EXERCISE TASK: Every line of the material below must be repeated exactly.

SUPPLIED DATA:
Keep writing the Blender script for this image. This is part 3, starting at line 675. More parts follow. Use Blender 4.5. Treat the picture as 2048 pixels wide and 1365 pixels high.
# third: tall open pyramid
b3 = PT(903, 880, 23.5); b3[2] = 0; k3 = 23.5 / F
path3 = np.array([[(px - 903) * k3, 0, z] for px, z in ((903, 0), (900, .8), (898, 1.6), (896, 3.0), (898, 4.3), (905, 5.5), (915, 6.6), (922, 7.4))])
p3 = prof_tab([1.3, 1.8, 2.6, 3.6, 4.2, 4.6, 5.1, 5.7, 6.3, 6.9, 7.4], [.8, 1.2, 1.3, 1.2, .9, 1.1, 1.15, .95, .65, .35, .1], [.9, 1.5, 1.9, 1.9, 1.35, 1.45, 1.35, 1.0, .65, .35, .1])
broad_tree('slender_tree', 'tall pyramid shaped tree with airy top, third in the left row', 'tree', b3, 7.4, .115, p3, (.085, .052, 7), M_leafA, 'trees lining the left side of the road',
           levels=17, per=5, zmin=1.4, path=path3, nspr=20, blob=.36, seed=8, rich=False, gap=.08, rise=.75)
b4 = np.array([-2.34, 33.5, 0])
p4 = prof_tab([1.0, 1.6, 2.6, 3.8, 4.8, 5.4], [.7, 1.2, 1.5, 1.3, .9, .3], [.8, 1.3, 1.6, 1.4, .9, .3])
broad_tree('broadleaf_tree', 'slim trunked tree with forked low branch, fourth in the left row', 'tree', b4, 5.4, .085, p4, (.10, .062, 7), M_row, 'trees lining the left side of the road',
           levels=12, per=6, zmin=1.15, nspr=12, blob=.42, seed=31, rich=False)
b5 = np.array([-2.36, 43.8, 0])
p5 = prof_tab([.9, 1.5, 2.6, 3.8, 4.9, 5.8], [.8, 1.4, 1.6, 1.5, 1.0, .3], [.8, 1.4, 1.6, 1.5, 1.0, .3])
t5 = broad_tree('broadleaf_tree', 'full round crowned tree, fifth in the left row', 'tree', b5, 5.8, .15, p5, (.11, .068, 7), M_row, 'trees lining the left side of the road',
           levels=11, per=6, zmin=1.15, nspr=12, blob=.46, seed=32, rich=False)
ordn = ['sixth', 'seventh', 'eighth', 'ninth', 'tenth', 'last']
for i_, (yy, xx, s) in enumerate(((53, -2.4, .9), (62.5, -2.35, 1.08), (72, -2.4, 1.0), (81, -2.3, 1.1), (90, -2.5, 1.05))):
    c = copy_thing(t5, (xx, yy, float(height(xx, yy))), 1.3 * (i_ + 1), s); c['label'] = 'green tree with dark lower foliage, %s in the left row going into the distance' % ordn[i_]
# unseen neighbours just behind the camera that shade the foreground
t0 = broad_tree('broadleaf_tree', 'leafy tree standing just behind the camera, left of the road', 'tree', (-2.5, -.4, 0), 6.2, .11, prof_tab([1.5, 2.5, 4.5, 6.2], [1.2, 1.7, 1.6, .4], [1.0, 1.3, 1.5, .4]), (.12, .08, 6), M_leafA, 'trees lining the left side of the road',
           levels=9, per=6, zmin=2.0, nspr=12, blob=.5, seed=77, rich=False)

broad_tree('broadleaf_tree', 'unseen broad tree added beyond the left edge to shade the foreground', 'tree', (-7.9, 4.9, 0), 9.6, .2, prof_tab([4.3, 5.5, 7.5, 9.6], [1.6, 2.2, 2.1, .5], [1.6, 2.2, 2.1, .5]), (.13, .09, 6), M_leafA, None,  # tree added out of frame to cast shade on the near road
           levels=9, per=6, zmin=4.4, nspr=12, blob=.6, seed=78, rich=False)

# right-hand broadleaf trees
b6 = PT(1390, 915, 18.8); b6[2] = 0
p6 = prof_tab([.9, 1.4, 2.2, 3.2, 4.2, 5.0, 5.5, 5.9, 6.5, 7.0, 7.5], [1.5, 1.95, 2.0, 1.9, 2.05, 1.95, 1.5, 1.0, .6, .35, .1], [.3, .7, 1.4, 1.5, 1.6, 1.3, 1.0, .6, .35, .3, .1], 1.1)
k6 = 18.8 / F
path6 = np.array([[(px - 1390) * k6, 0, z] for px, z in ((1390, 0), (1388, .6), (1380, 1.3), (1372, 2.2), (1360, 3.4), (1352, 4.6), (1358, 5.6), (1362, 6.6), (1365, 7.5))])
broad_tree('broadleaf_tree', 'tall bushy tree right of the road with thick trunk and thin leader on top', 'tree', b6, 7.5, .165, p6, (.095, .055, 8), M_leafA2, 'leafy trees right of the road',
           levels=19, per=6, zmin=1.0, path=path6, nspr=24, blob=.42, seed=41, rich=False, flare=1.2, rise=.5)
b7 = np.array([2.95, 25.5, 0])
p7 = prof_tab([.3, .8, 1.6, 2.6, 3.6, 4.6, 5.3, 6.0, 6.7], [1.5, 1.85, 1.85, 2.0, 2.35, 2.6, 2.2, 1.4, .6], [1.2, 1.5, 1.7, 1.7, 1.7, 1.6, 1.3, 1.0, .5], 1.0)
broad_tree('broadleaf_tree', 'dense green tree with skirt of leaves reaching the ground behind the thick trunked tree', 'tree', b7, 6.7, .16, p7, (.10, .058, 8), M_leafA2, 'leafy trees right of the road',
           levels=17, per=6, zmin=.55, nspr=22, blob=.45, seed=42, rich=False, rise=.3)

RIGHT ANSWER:
Keep writing the Blender script for this image. This is part 3, starting at line 675. More parts follow. Use Blender 4.5. Treat the picture as 2048 pixels wide and 1365 pixels high.
# third: tall open pyramid
b3 = PT(903, 880, 23.5); b3[2] = 0; k3 = 23.5 / F
path3 = np.array([[(px - 903) * k3, 0, z] for px, z in ((903, 0), (900, .8), (898, 1.6), (896, 3.0), (898, 4.3), (905, 5.5), (915, 6.6), (922, 7.4))])
p3 = prof_tab([1.3, 1.8, 2.6, 3.6, 4.2, 4.6, 5.1, 5.7, 6.3, 6.9, 7.4], [.8, 1.2, 1.3, 1.2, .9, 1.1, 1.15, .95, .65, .35, .1], [.9, 1.5, 1.9, 1.9, 1.35, 1.45, 1.35, 1.0, .65, .35, .1])
broad_tree('slender_tree', 'tall pyramid shaped tree with airy top, third in the left row', 'tree', b3, 7.4, .115, p3, (.085, .052, 7), M_leafA, 'trees lining the left side of the road',
           levels=17, per=5, zmin=1.4, path=path3, nspr=20, blob=.36, seed=8, rich=False, gap=.08, rise=.75)
b4 = np.array([-2.34, 33.5, 0])
p4 = prof_tab([1.0, 1.6, 2.6, 3.8, 4.8, 5.4], [.7, 1.2, 1.5, 1.3, .9, .3], [.8, 1.3, 1.6, 1.4, .9, .3])
broad_tree('broadleaf_tree', 'slim trunked tree with forked low branch, fourth in the left row', 'tree', b4, 5.4, .085, p4, (.10, .062, 7), M_row, 'trees lining the left side of the road',
           levels=12, per=6, zmin=1.15, nspr=12, blob=.42, seed=31, rich=False)
b5 = np.array([-2.36, 43.8, 0])
p5 = prof_tab([.9, 1.5, 2.6, 3.8, 4.9, 5.8], [.8, 1.4, 1.6, 1.5, 1.0, .3], [.8, 1.4, 1.6, 1.5, 1.0, .3])
t5 = broad_tree('broadleaf_tree', 'full round crowned tree, fifth in the left row', 'tree', b5, 5.8, .15, p5, (.11, .068, 7), M_row, 'trees lining the left side of the road',
           levels=11, per=6, zmin=1.15, nspr=12, blob=.46, seed=32, rich=False)
ordn = ['sixth', 'seventh', 'eighth', 'ninth', 'tenth', 'last']
for i_, (yy, xx, s) in enumerate(((53, -2.4, .9), (62.5, -2.35, 1.08), (72, -2.4, 1.0), (81, -2.3, 1.1), (90, -2.5, 1.05))):
    c = copy_thing(t5, (xx, yy, float(height(xx, yy))), 1.3 * (i_ + 1), s); c['label'] = 'green tree with dark lower foliage, %s in the left row going into the distance' % ordn[i_]
# unseen neighbours just behind the camera that shade the foreground
t0 = broad_tree('broadleaf_tree', 'leafy tree standing just behind the camera, left of the road', 'tree', (-2.5, -.4, 0), 6.2, .11, prof_tab([1.5, 2.5, 4.5, 6.2], [1.2, 1.7, 1.6, .4], [1.0, 1.3, 1.5, .4]), (.12, .08, 6), M_leafA, 'trees lining the left side of the road',
           levels=9, per=6, zmin=2.0, nspr=12, blob=.5, seed=77, rich=False)

broad_tree('broadleaf_tree', 'unseen broad tree added beyond the left edge to shade the foreground', 'tree', (-7.9, 4.9, 0), 9.6, .2, prof_tab([4.3, 5.5, 7.5, 9.6], [1.6, 2.2, 2.1, .5], [1.6, 2.2, 2.1, .5]), (.13, .09, 6), M_leafA, None,  # tree added out of frame to cast shade on the near road
           levels=9, per=6, zmin=4.4, nspr=12, blob=.6, seed=78, rich=False)

# right-hand broadleaf trees
b6 = PT(1390, 915, 18.8); b6[2] = 0
p6 = prof_tab([.9, 1.4, 2.2, 3.2, 4.2, 5.0, 5.5, 5.9, 6.5, 7.0, 7.5], [1.5, 1.95, 2.0, 1.9, 2.05, 1.95, 1.5, 1.0, .6, .35, .1], [.3, .7, 1.4, 1.5, 1.6, 1.3, 1.0, .6, .35, .3, .1], 1.1)
k6 = 18.8 / F
path6 = np.array([[(px - 1390) * k6, 0, z] for px, z in ((1390, 0), (1388, .6), (1380, 1.3), (1372, 2.2), (1360, 3.4), (1352, 4.6), (1358, 5.6), (1362, 6.6), (1365, 7.5))])
broad_tree('broadleaf_tree', 'tall bushy tree right of the road with thick trunk and thin leader on top', 'tree', b6, 7.5, .165, p6, (.095, .055, 8), M_leafA2, 'leafy trees right of the road',
           levels=19, per=6, zmin=1.0, path=path6, nspr=24, blob=.42, seed=41, rich=False, flare=1.2, rise=.5)
b7 = np.array([2.95, 25.5, 0])
p7 = prof_tab([.3, .8, 1.6, 2.6, 3.6, 4.6, 5.3, 6.0, 6.7], [1.5, 1.85, 1.85, 2.0, 2.35, 2.6, 2.2, 1.4, .6], [1.2, 1.5, 1.7, 1.7, 1.7, 1.6, 1.3, 1.0, .5], 1.0)
broad_tree('broadleaf_tree', 'dense green tree with skirt of leaves reaching the ground behind the thick trunked tree', 'tree', b7, 6.7, .16, p7, (.10, .058, 8), M_leafA2, 'leafy trees right of the road',
           levels=17, per=6, zmin=.55, nspr=22, blob=.45, seed=42, rich=False, rise=.3)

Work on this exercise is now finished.